How to Communicate with Your Online Community without Spamming - dummies

How to Communicate with Your Online Community without Spamming

By Deborah Ng

Outreach to new members is possibly one of the less attractive online community management tasks. You’re expected to grow your community numbers, but can’t always do so organically. As a result, you have to reach out to others to bring them in. If you’re not careful, you can cross the line into spam territory.

The key to successful outreach and community building is to not be annoying. If your Twitter stream is only links and you bombard the same people over and over again with e-mail, you’re not going to get their buy-in.

Here’s how to build your community without annoying potential members:

  • Link intelligently. It’s fine to link to online conversations, news, and events from within your company when using the social networks, but if your only social networking activity is to link to your own stuff, it’s problematic. Most people unfollow anyone who spreads only links. Sharing links is okay, but make them interesting and relevant to the community and make sure that they’re from a variety of related sources.
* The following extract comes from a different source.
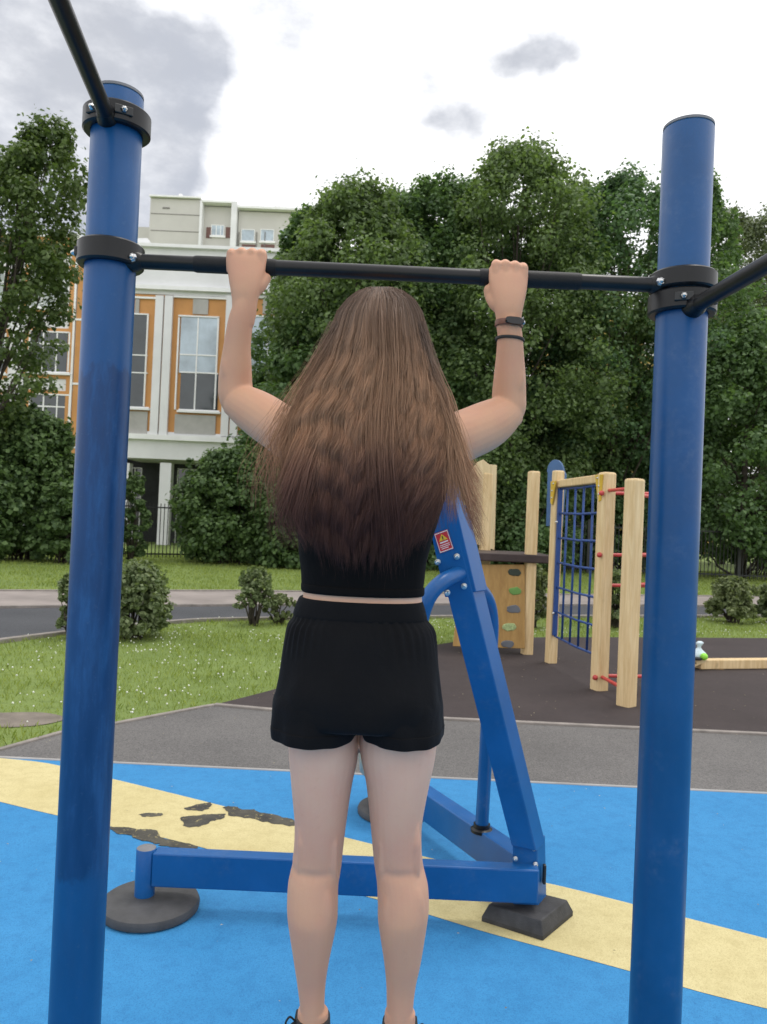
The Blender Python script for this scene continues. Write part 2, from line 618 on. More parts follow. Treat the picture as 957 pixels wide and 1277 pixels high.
c = m.mix(m.ramp(m.noise(vec, 38, 4, .7), [(.60, 0.0), (.66, .8)]), c, (0.42, 0.35, 0.15))
m.link(c, m.b.inputs['Base Color']); m.b.inputs['Roughness'].default_value = .9
m.bump(m.noise(vec, 120, 4, .7), .8, .006)
M['worn_base'] = m.m
M['dirt'] = simple('dirt', (0.17, 0.145, 0.12), 0.95, 0.3, 5, 0.8, 50)
M['concrete'] = simple('concrete', (0.32, 0.31, 0.30), 0.85, 0.2, 3, 0.4, 40)


def sheet(name, pts, z, mat, sub=0):
    b = MB()
    b.add([(p.x, p.y, z) for p in pts], [tuple(range(len(pts)))])
    o = b.build(name, mat)
    if o.data.polygons[0].normal.z < 0: o.data.flip_normals()
    return tag(o, kind='structure')


def gpoly(pxs): return [G(u, v) for u, v in pxs]


def smooth_px(pxs, per=5): return [tuple(r) for r in cr_spline(pxs, per)]


sheet('ground', [Vector((-420, -60, 0)), Vector((420, -60, 0)), Vector((420, 700, 0)), Vector((-420, 700, 0))], 0.0, M['lawn_soil'])

# line between blue rubber and grey path
bl0, bl1 = G(0, 947), G(957, 992)
bdir = (bl1 - bl0).normalized()
BL = bl0 - bdir * 9; BR = bl1 + bdir * 9
sheet('blue_rubber_surface', [BL, BR, Vector((14, -5, 0)), Vector((-13, -5, 0))], 0.012, M['rubber_blue'])

# yellow band across the blue rubber
yup = smooth_px([(0, 948), (62, 955), (140, 974), (250, 1001), (366, 1031), (480, 1060), (600, 1088), (700, 1109), (830, 1142), (957, 1175)], 4)
ylo = smooth_px([(0, 1003), (75, 1021), (240, 1057), (425, 1113), (500, 1134), (600, 1165), (680, 1187), (790, 1217), (870, 1241), (957, 1263)], 4)
up3 = gpoly(yup); lo3 = gpoly(ylo)
dl = (up3[0] - up3[4]).normalized(); dr = (up3[-1] - up3[-5]).normalized()
up3 = [up3[0] + Vector((-3.2, 0.15, 0))] + up3 + [up3[-1] + dr * 1.2]
lo3 = [lo3[0] + Vector((-3.4, 0.3, 0))] + lo3 + [lo3[-1] + dr * 1.0]
sheet('yellow_rubber_band', up3 + lo3[::-1], 0.0135, M['rubber_yellow'])


def worn(pxs):
    q = smooth_px(pxs + [pxs[0]], 12)[:-1]
    o = []
    for u, v in q:
        a = mnoise.noise(Vector((u * .09, v * .22, 1))) * 4.5 + mnoise.noise(Vector((u * .26, v * .6, 7))) * 1.8
        b = mnoise.noise(Vector((u * .09, v * .22, 4))) * 1.9 + mnoise.noise(Vector((u * .26, v * .6, 9))) * .8
        o.append((u + a, v + b))
    return gpoly(o)


def zz(x, y): return (x / 1.994, 920 + y / 1.994)


for pts in ([(345, 198), (372, 193), (403, 196), (390, 202), (360, 204)],
            [(464, 181), (490, 172), (522, 168), (524, 178), (505, 188), (470, 189)],
            [(449, 206), (480, 200), (556, 196), (560, 204), (530, 214), (500, 226), (468, 229), (455, 218)],
            [(555, 180), (580, 178), (650, 192), (733, 214), (734, 226), (690, 222), (620, 208), (590, 202), (570, 198)],
            [(268, 229), (300, 228), (350, 236), (380, 236), (395, 244), (400, 256), (440, 264), (490, 277), (480, 283), (400, 276), (395, 270), (345, 262), (330, 252), (285, 242)]):
    sheet('worn_patch', worn([zz(*p) for p in pts]), 0.0148, M['worn_base'])

# grey asphalt footpath
edge_lawn = [(0, 937), (75, 916), (140, 905), (250, 884), (268, 881)]
e3 = gpoly(edge_lawn)
brn_front = gpoly([(268, 881), (345, 888), (560, 899), (957, 918)])
bd = (brn_front[-1] - brn_front[-2]).normalized()
eL = G(-60, 939.0)
eR = brn_front[-1] + bd * 9
sheet('asphalt_footpath', [eL] + e3 + brn_front[1:] + [eR, BR, BL], 0.008, M['asphalt_grey'])

# brown rubber of the playground
brn_back = gpoly(smooth_px([(268, 881), (345, 861), (430, 835), (500, 815), (560, 803), (620, 797), (760, 796), (957, 797)], 4))
bb = brn_back[-1] + Vector((9, 1.0, 0))
BROWN = brn_back + [bb, eR] + brn_front[::-1][:-1]
sheet('brown_rubber_surface', BROWN, 0.016, M['rubber_brown'])

# road and pavement beyond
road_near = gpoly(smooth_px([(0, 802), (86, 791), (213, 778), (301, 774), (560, 771), (957, 770)], 4))
road_far = gpoly([(0, 759), (180, 757), (560, 755), (957, 757)])
pave_far = gpoly([(0, 738), (300, 738), (560, 741), (957, 745)])


def ext(l, d0=14, d1=14):
    return [l[0] + (l[0] - l[1]).normalized() * d0] + l + [l[-1] + (l[-1] - l[-2]).normalized() * d1]


road_near, road_far, pave_far = ext(road_near), ext(road_far), ext(pave_far)
ROAD = road_near + pave_far[::-1]
sheet('road', road_near + road_far[::-1], 0.010, M['asphalt_dark'])
sheet('pavement', road_far + pave_far[::-1], 0.014, M['paving'])

# bare dirt beside the path
DIRT = gpoly(smooth_px([(-60, 906), (0, 908), (50, 905), (82, 897), (60, 890), (20, 889), (-60, 892)], 4))
sheet('bare_dirt', DIRT, 0.005, M['dirt'])


def kerb(name, pts, wd, h, mat):
    b = MB()
    n = len(pts)
    L, Rr = [], []
    for i, p in enumerate(pts):
        t = (pts[min(i + 1, n - 1)] - pts[max(i - 1, 0)]); t.z = 0; t.normalize()
        s = Vector((-t.y, t.x, 0))
        L.append(p + s * wd / 2); Rr.append(p - s * wd / 2)
    rings = []
    for a, c_ in zip(L, Rr):
        rings.append([Vector((a.x, a.y, -0.02)), Vector((a.x, a.y, h)), Vector((c_.x, c_.y, h)), Vector((c_.x, c_.y, -0.02))])
    b.loft(rings)
    return tag(b.build(name, mat, bevel=0.006), kind='structure')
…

  • Find out what community members think. For example, if you work for a company that manufactures beauty products, link to articles that offer beauty tips or ask what community members think about the use of particular ingredient. Link to images of celebrities and models using makeup the right way and wrong way and ask for thoughts or tips. Make your links fun and interesting, but don’t always make it about you.

  • After the first e-mail, everything else is opt in. Don’t make a nuisance of yourself if you’re running an e-mail campaign. A one-time invitation to participate in community events is fine as long as you’re sure it’s something the other person will enjoy. However, sending weekly letters urging attendance is more than spam; it’s annoying.

    Invite people to participate but make sure that you offer a box to check off to receive future updates. Also, make sure that you include a box for the people who don’t want updates or e-mail.

  • Always offer something in return. If you’re doing blogger outreach, for example, to get bloggers to join and talk about your community in order to bring in other members, you need to offer them something. Bloggers are weary about promoting stuff and putting their reputation on the line.

    Plus, why would they want to promote someone for no reason or no money? Offer a perk like a link on your website, forum, or newsletter. Or you can offer to do a Q&A with them to help them build their own brands.

When you’re promoting your community, ask yourself, “Would I want to receive” all this e-mail or “Would I consider all these links or announcement annoying?” If it’s not something you’d want to receive yourself, chances are no one else wants it either.